Jesus proceeds to tell them a parable that will essentially sum up a couple thousand years of biblical history.  And it won’t be an incredibly flattering tale for his listeners.
 
This, of course, is one of the hardest things about taking Jesus seriously. Listen long enough and there will be something that you’ll wish he didn’t say.  This parable is not only going to be offensive to his initial hearers, it’s going to rattle some of us as well.
 
And the challenge when that happens is to stay engaged. To lean in, rather than push back or disengage or to try to conform Jesus into someone more to our liking and preferences.
 
Thomas Jefferson famously went through the Bible and blotted out the passages he didn’t like. Attempting to make God in our own image is a constant temptation. It’s much easier than being conformed to his.
 
Jesus is the world’s greatest teacher, period.

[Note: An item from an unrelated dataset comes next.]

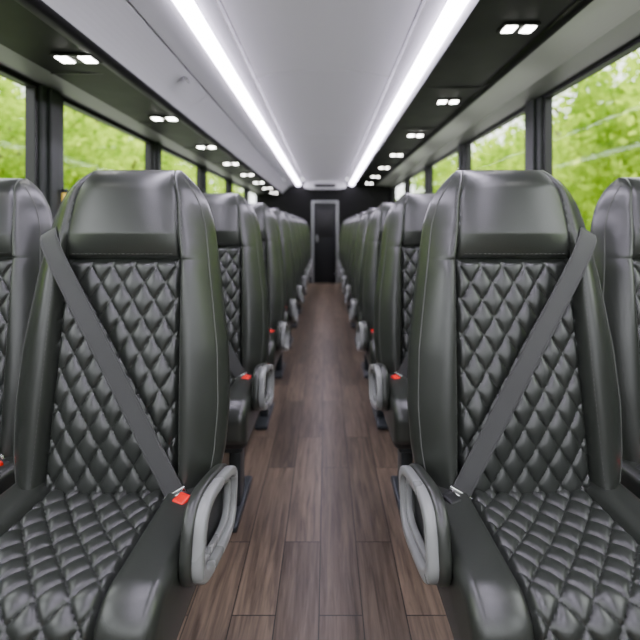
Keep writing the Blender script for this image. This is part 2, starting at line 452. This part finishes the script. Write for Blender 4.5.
# rear wall + door
b=B(); dw=.27; dx=.0; dz=1.66
wy=Y1-.05
for x0,x1 in ((-WALL,dx-dw),(dx+dw,WALL)): b.box(((x0+x1)/2,wy,1.03),(x1-x0,.08,2.06),0)
b.box((dx,wy,(dz+2.06)/2),(2*dw,.08,2.06-dz),0)
obj('wall_back',b.mesh('wall_back',[mat('rear_bulkhead',(.005,.005,.005),.6,spec=.12)],False))
b=B()
for sx in (-1,1): b.box((dx+sx*(dw-.022),wy-.02,dz/2),(.044,.12,dz),1,None,.01)
b.box((dx,wy-.02,dz-.022),(2*dw-.08,.12,.044),1,None,.01)
b.box((dx,wy,dz/2-.02),(2*dw-.08,.04,dz-.02),0,None,.005)
b.box((dx,wy-.025,1.2),(.30,.012,.55),2,None,.01)
b.box((dx-.16,wy-.045,.90),(.03,.05,.14),1,None,.01)
obj('door_1',b.mesh('door',[mat('door_panel',(.008,.009,.009),.45,spec=.25),mat('door_frame',(.26,.27,.27),.4),blackt]))
b=B(); pts=[(x,Z(.955-.050*(x/.42)**2)) for x in np.linspace(-.42,.42,19)]
prism(b,pts+[(.42,Z(.80)),(.30,Z(.775)),(-.30,Z(.775)),(-.42,Z(.80))],wy-.14,wy-.045,0)
b.box((0,wy-.15,Z(.84)),(.42,.02,.07),1,None,.01)
obj('trim_1',b.mesh('rear_header',[white,blackt],False))
b=B(); b.box((0,Y0-.04,.40),(2*WALL,.08,.80),0); b.box((0,Y0-.04,1.90),(2*WALL,.08,.40),0)
for sx in (-1,1): b.box((sx*1.29,Y0-.04,1.25),(.11,.08,.95),0)
obj('wall_front',b.mesh('wall_front',[wallm],False))
b=B(); b.box((0,Y0-.04,.815),(2.46,.05,.03),0); b.box((0,Y0-.04,1.685),(2.46,.05,.03),0)
b.box((0,Y0-.04,1.25),(.04,.05,.84),0)
b.add([(-1.23,Y0-.04,.83),(1.23,Y0-.04,.83),(1.23,Y0-.04,1.67),(-1.23,Y0-.04,1.67)],[(0,1,2,3)],1)
obj('window_%d'%wn,b.mesh('windshield',[blackt,glass],False))

# ------------------------------------------------------------ outside
def leafmat(name,c1,c2):
    m=bpy.data.materials.new(name); m.use_nodes=True; nt=m.node_tree; nt.nodes.clear()
    out=nt.nodes.new('ShaderNodeOutputMaterial'); mx=nt.nodes.new('ShaderNodeMixShader'); d=nt.nodes.new('ShaderNodeBsdfDiffuse'); t=nt.nodes.new('ShaderNodeBsdfTranslucent')
    tc=nt.nodes.new('ShaderNodeTexCoord'); n=nt.nodes.new('ShaderNodeTexNoise'); n.inputs['Scale'].default_value=1.1; n.inputs['Detail'].default_value=3
    r=nt.nodes.new('ShaderNodeValToRGB'); r.color_ramp.elements[0].position=.35; r.color_ramp.elements[1].position=.65
    r.color_ramp.elements[0].color=(*c1,1); r.color_ramp.elements[1].color=(*c2,1)
    nt.links.new(tc.outputs['Object'],n.inputs['Vector']); nt.links.new(n.outputs['Fac'],r.inputs[0])
    nt.links.new(r.outputs[0],d.inputs[0]); nt.links.new(r.outputs[0],t.inputs[0]); mx.inputs[0].default_value=.5
    nt.links.new(d.outputs[0],mx.inputs[1]); nt.links.new(t.outputs[0],mx.inputs[2]); nt.links.new(mx.outputs[0],out.inputs[0]); return m
leafm=leafmat('tree_foliage',(.19,.34,.012),(.60,.78,.06)); bark=mat('tree_bark',(.10,.075,.05),.9)
def tree_mesh(seed,nl=7500,R=3.1,H=4.3):
    r=np.random.default_rng(seed); b=B()
    pts=[(0,0,0),(.08,.05,1.2),(-.05,.1,2.4),(.1,0,3.8)]
    n=10; v=[];f=[]
    for i,(p,rad) in enumerate(zip(pts,(.22,.17,.14,.07))):
        for k in range(n):
            a=2*math.pi*k/n; v.append((p[0]+rad*math.cos(a),p[1]+rad*math.sin(a),p[2]))
    for i in range(3):
        for k in range(n): f.append((i*n+k,i*n+(k+1)%n,(i+1)*n+(k+1)%n,(i+1)*n+k))
    b.add(v,f,1)
    for k in range(7):
        a=k*.9; b.tube([(0,0,1.6+k*.25),(math.cos(a)*.8,math.sin(a)*.8,2.3+k*.3),(math.cos(a)*1.7,math.sin(a)*1.7,2.8+k*.4)],.05,1)
    cl=r.normal(size=(60,3)); cl/=np.linalg.norm(cl,axis=1)[:,None]; cl*=(r.random(60)**.4)[:,None]
    cl=cl*np.array([R,R,2.9])+np.array([0,0,H-.6])
    cs=r.uniform(.45,.9,60)
    v=[];f=[]
    for i in range(nl):
        k=r.integers(60); d=r.normal(size=3)*.52*cs[k]; c=cl[k]+d
        a=r.normal(size=3); a/=np.linalg.norm(a); q=np.cross(a,r.normal(size=3)); q/=np.linalg.norm(q)
        s=r.uniform(.06,.12)
        o=len(v); v+= [c+a*s*1.3,c+q*s*.7,c-a*s*1.3,c-q*s*.7]; f.append((o,o+1,o+2,o+3))
    b.add(v,f,0)
    return b.mesh('tree',[leafm,bark],False,fix=False)
tms=[tree_mesh(11),tree_mesh(12),tree_mesh(13)]
i=0
for sg in (-1,1):
    for k in range(8):
        for lay in range(2):
            y=1+4.6*k+lay*2.2+rng.uniform(-.5,.5); x=sg*(9.5+lay*5+rng.uniform(-.5,.6))
            o=obj('deciduous_tree',tms[i%3],(x,y,-1.1)); o.rotation_euler=(0,0,rng.uniform(0,6.28)); s=rng.uniform(1.0,1.2)+lay*.3; o.scale=(s,s,s); i+=1
grass=mat('grass',(.16,.26,.06),.9,bump=(20,.5)); bouncem=mat('bounce_grey',(.24,.24,.24),.85,bump=(20,.3))  # second material: neutral grey for the added light-bouncing slab
b=B(); b.box((0,10,-1.20),(160,160,.1),0); obj('ground',b.mesh('ground',[grass],False))
b=B(); b.box((0,4,-1.13),(11,60,.05),0); obj('bounce_slab',b.mesh('bounce_slab',[bouncem],False))  # unseen slab, added to bounce neutral light up through the windows

# ------------------------------------------------------------ light
w=bpy.data.worlds.new('sky'); scene.world=w; w.use_nodes=True; nt=w.node_tree
bg=nt.nodes['Background']; bg.inputs[0].default_value=(.95,.98,1,1); bg.inputs[1].default_value=4.8
sun=bpy.data.lights.new('sun','SUN'); sun.energy=10; sun.angle=math.radians(3); sun.color=(1,.95,.88)
so=bpy.data.objects.new('sun',sun); scene.collection.objects.link(so); so.rotation_euler=(math.radians(-18),math.radians(12),0)

cam=bpy.data.cameras.new('camera'); co=bpy.data.objects.new('camera',cam); scene.collection.objects.link(co)
cam.sensor_width=36; cam.lens=441/640*36; co.location=(.02,0,EYE); co.rotation_euler=(math.radians(90),0,0)
cam.shift_y=-(320-228)/640; cam.shift_x=-6/640; cam.clip_start=.02
cam.dof.use_dof=True; cam.dof.focus_distance=1.00; cam.dof.aperture_fstop=2.4
scene.camera=co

No one’s impacted more lives in all of history than this man.  And for those of us who have been baptized into his name we’ve staked our eternity on the fact that he’s not only a great teacher but the Son of God, uniquely divine, the Holy One of God who has put on flesh to come to get us.
 
And so the invitation from God as we start a new week with a new, rather difficult parable, is to fight for a soft and teachable heart before the Lord of the Cosmos.
 
What are the teachings of Jesus that are hard for you? Spend just a few seconds asking for Jesus to give you a fresh work of the Spirit for a soft heart, even and especially where it’s difficult for you to hear what he has to say.

2 Comments

Amen, thanks Jan!! Great poem!
Some of the Good Orderly Directions in the Bible are difficult to live up to but I try to see His directions as being for my welfare. HOUND OF HEAVEN says it well:
All which I took from thee, I did but take,
Not for thy harms,
But just that thou might'st seek it in My arms,
I also believe God forgives me when I succumb to temptation and repent. When I run up against God's No, I try not to bargain but to accept with humility.